#### [TASK PROMPT]
Retype each record shown below, leaving every character as it is.

#### [AVAILABLE DATA]
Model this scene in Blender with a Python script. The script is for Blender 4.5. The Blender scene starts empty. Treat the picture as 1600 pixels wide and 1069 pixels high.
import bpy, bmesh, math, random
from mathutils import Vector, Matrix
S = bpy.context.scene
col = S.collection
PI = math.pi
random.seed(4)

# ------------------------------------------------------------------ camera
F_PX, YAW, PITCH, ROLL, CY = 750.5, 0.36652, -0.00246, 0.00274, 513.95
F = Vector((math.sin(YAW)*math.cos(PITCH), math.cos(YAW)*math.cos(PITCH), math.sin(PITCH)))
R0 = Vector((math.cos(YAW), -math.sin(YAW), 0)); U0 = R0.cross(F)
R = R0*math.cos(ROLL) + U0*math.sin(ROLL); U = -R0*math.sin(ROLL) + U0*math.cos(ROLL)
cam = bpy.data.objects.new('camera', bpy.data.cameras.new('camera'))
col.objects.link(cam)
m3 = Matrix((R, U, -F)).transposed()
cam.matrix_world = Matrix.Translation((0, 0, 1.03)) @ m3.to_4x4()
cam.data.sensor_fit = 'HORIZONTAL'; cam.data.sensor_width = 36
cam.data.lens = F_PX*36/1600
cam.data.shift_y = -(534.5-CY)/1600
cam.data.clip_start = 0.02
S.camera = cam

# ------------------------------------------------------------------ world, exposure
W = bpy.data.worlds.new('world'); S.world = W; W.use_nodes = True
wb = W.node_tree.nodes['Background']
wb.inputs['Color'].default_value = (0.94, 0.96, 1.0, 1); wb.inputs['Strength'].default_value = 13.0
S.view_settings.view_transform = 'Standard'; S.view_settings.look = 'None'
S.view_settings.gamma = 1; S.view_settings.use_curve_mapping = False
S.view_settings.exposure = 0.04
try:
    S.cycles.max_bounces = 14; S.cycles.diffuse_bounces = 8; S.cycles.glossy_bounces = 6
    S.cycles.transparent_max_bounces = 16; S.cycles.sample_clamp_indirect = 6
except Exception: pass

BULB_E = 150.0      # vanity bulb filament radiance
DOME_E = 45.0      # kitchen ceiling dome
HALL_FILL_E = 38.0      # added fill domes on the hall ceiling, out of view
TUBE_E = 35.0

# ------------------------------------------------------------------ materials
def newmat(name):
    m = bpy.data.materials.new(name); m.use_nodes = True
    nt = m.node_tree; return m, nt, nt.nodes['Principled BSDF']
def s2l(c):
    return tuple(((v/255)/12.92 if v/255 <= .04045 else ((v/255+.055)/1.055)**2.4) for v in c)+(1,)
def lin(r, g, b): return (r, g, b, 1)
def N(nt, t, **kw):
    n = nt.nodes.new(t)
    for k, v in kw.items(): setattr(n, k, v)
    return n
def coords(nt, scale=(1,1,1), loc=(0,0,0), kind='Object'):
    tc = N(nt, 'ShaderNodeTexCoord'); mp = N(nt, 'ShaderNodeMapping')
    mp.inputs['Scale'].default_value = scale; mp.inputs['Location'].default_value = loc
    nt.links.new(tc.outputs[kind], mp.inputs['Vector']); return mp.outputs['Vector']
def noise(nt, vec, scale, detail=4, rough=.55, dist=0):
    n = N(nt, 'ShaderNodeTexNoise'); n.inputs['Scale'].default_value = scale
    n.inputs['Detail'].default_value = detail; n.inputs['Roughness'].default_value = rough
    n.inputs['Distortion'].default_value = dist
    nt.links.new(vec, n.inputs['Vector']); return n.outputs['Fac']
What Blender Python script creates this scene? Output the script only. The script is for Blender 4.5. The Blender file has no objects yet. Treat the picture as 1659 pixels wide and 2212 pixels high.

#### [ANSWER TO THE PROBLEM]
Model this scene in Blender with a Python script. The script is for Blender 4.5. The Blender scene starts empty. Treat the picture as 1600 pixels wide and 1069 pixels high.
import bpy, bmesh, math, random
from mathutils import Vector, Matrix
S = bpy.context.scene
col = S.collection
PI = math.pi
random.seed(4)

# ------------------------------------------------------------------ camera
F_PX, YAW, PITCH, ROLL, CY = 750.5, 0.36652, -0.00246, 0.00274, 513.95
F = Vector((math.sin(YAW)*math.cos(PITCH), math.cos(YAW)*math.cos(PITCH), math.sin(PITCH)))
R0 = Vector((math.cos(YAW), -math.sin(YAW), 0)); U0 = R0.cross(F)
R = R0*math.cos(ROLL) + U0*math.sin(ROLL); U = -R0*math.sin(ROLL) + U0*math.cos(ROLL)
cam = bpy.data.objects.new('camera', bpy.data.cameras.new('camera'))
col.objects.link(cam)
m3 = Matrix((R, U, -F)).transposed()
cam.matrix_world = Matrix.Translation((0, 0, 1.03)) @ m3.to_4x4()
cam.data.sensor_fit = 'HORIZONTAL'; cam.data.sensor_width = 36
cam.data.lens = F_PX*36/1600
cam.data.shift_y = -(534.5-CY)/1600
cam.data.clip_start = 0.02
S.camera = cam

# ------------------------------------------------------------------ world, exposure
W = bpy.data.worlds.new('world'); S.world = W; W.use_nodes = True
wb = W.node_tree.nodes['Background']
wb.inputs['Color'].default_value = (0.94, 0.96, 1.0, 1); wb.inputs['Strength'].default_value = 13.0
S.view_settings.view_transform = 'Standard'; S.view_settings.look = 'None'
S.view_settings.gamma = 1; S.view_settings.use_curve_mapping = False
S.view_settings.exposure = 0.04
try:
    S.cycles.max_bounces = 14; S.cycles.diffuse_bounces = 8; S.cycles.glossy_bounces = 6
    S.cycles.transparent_max_bounces = 16; S.cycles.sample_clamp_indirect = 6
except Exception: pass

BULB_E = 150.0      # vanity bulb filament radiance
DOME_E = 45.0      # kitchen ceiling dome
HALL_FILL_E = 38.0      # added fill domes on the hall ceiling, out of view
TUBE_E = 35.0

# ------------------------------------------------------------------ materials
def newmat(name):
    m = bpy.data.materials.new(name); m.use_nodes = True
    nt = m.node_tree; return m, nt, nt.nodes['Principled BSDF']
def s2l(c):
    return tuple(((v/255)/12.92 if v/255 <= .04045 else ((v/255+.055)/1.055)**2.4) for v in c)+(1,)
def lin(r, g, b): return (r, g, b, 1)
def N(nt, t, **kw):
    n = nt.nodes.new(t)
    for k, v in kw.items(): setattr(n, k, v)
    return n
def coords(nt, scale=(1,1,1), loc=(0,0,0), kind='Object'):
    tc = N(nt, 'ShaderNodeTexCoord'); mp = N(nt, 'ShaderNodeMapping')
    mp.inputs['Scale'].default_value = scale; mp.inputs['Location'].default_value = loc
    nt.links.new(tc.outputs[kind], mp.inputs['Vector']); return mp.outputs['Vector']
def noise(nt, vec, scale, detail=4, rough=.55, dist=0):
    n = N(nt, 'ShaderNodeTexNoise'); n.inputs['Scale'].default_value = scale
    n.inputs['Detail'].default_value = detail; n.inputs['Roughness'].default_value = rough
    n.inputs['Distortion'].default_value = dist
    nt.links.new(vec, n.inputs['Vector']); return n.outputs['Fac']
What Blender Python script creates this scene? Output the script only. The script is for Blender 4.5. The Blender file has no objects yet. Treat the picture as 1659 pixels wide and 2212 pixels high.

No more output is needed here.